┌─ DATA SHOWN

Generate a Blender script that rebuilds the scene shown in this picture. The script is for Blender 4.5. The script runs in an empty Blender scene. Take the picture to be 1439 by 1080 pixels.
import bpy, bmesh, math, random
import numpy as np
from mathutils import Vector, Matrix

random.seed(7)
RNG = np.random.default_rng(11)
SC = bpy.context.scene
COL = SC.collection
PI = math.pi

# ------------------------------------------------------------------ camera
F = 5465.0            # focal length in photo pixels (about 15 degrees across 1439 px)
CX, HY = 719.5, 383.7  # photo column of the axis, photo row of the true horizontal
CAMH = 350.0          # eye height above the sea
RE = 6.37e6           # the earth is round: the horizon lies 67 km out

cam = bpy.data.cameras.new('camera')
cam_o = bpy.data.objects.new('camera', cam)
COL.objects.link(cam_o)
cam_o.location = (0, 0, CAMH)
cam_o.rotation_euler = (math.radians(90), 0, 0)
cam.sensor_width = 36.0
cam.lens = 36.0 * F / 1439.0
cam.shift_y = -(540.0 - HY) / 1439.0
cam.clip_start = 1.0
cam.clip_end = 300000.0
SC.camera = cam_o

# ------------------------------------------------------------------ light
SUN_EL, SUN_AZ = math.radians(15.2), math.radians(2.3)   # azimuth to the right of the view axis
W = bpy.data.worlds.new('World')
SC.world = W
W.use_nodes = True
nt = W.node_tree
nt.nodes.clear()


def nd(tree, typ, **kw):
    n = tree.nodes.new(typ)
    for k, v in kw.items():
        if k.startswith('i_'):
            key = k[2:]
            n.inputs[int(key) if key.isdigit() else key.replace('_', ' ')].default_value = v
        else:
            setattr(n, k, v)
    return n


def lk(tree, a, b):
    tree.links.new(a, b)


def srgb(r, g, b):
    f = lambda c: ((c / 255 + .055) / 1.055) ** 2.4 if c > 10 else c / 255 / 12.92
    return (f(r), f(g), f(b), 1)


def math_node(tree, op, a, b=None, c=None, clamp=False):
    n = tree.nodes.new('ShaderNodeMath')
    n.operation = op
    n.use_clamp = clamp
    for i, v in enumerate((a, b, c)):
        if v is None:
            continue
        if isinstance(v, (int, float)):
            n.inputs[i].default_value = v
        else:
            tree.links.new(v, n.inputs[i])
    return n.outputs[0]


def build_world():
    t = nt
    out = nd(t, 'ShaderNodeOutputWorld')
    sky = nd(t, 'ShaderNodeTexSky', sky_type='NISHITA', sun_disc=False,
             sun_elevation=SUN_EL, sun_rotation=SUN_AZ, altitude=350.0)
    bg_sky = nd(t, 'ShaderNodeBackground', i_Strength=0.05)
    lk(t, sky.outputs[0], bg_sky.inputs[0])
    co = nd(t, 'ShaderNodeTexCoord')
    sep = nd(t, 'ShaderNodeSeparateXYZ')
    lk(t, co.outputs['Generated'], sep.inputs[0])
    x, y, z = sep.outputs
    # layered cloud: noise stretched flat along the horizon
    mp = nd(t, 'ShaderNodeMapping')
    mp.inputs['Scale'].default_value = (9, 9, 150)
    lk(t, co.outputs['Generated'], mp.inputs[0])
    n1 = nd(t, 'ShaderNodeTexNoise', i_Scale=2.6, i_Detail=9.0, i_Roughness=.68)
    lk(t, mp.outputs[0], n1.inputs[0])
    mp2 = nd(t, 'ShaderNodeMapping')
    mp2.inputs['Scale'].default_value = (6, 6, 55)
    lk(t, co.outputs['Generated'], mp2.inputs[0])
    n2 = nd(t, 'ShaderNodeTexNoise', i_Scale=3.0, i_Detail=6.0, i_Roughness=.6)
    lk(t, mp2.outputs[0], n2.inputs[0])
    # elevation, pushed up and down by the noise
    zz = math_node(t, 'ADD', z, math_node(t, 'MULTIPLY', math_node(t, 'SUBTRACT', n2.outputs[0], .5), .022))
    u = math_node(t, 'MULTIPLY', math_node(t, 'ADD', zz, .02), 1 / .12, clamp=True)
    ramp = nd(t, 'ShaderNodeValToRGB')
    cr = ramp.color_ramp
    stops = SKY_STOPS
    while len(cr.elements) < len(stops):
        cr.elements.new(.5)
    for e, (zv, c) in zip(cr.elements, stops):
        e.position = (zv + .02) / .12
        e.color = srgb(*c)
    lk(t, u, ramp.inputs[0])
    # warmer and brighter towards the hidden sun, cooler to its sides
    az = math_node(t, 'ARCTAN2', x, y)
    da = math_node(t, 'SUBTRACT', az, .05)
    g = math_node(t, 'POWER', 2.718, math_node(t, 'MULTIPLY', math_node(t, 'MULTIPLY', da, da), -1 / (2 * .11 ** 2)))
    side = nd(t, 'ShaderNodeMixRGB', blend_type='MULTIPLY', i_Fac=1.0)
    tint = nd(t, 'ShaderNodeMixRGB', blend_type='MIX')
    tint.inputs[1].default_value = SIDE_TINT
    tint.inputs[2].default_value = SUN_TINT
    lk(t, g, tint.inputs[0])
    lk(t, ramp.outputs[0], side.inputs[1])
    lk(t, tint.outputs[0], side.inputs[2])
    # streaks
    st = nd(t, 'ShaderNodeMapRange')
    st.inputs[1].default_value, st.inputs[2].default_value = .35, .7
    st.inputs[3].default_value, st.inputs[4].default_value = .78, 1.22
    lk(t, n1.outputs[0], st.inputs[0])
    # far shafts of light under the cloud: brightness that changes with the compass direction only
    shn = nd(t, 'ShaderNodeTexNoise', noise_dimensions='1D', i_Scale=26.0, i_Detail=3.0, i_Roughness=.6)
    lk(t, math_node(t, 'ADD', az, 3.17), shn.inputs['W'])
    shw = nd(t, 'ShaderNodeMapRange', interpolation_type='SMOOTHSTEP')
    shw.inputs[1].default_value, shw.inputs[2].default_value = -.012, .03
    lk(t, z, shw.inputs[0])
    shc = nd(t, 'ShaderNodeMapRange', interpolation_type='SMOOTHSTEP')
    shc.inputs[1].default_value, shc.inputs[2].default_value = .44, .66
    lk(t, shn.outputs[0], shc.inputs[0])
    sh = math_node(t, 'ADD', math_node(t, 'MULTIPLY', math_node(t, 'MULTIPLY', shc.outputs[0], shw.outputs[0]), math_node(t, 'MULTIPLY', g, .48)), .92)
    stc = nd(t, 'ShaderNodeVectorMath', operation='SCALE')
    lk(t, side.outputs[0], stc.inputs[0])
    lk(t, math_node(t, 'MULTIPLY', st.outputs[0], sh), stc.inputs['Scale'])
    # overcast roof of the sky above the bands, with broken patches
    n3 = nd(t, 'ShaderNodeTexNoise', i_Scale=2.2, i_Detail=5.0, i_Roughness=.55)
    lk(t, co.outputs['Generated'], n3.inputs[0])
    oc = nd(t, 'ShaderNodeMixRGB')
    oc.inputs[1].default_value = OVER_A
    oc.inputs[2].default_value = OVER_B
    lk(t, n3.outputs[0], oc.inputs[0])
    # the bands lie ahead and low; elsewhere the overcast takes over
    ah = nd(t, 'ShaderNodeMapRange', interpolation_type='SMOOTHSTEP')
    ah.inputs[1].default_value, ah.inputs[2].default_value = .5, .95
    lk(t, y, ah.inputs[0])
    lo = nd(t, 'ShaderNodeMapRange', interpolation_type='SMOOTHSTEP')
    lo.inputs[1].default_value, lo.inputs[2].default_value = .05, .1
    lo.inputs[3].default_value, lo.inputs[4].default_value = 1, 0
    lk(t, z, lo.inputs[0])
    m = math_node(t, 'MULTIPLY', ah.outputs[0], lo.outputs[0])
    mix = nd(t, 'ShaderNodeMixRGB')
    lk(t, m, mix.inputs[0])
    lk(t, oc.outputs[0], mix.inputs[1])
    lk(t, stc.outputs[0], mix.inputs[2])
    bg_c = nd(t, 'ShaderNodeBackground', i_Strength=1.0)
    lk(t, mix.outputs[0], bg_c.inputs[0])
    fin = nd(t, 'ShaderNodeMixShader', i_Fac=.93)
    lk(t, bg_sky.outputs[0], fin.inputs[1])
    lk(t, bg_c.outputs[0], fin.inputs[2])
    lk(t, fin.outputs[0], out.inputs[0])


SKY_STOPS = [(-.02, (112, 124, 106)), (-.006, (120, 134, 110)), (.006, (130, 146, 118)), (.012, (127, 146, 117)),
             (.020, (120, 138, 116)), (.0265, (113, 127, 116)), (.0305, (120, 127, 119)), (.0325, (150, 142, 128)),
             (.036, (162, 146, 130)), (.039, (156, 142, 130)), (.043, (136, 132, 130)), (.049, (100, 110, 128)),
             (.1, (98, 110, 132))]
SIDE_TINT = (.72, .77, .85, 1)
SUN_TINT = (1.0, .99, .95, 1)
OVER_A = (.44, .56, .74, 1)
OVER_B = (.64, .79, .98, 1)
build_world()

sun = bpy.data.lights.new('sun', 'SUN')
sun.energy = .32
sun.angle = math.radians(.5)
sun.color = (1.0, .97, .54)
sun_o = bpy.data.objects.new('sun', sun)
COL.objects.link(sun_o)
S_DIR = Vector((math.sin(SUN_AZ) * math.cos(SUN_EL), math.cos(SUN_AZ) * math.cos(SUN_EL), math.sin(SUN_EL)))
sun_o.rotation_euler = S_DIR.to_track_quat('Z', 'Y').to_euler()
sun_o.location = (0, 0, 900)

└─

### WHAT THIS TASK INVOLVES
Return, please, the lines of the data from the first through the line containing "PI = math.pi", both kept, exactly as they stand and nothing more.

### SOLUTION BELOW
Generate a Blender script that rebuilds the scene shown in this picture. The script is for Blender 4.5. The script runs in an empty Blender scene. Take the picture to be 1439 by 1080 pixels.
import bpy, bmesh, math, random
import numpy as np
from mathutils import Vector, Matrix

random.seed(7)
RNG = np.random.default_rng(11)
SC = bpy.context.scene
COL = SC.collection
PI = math.pi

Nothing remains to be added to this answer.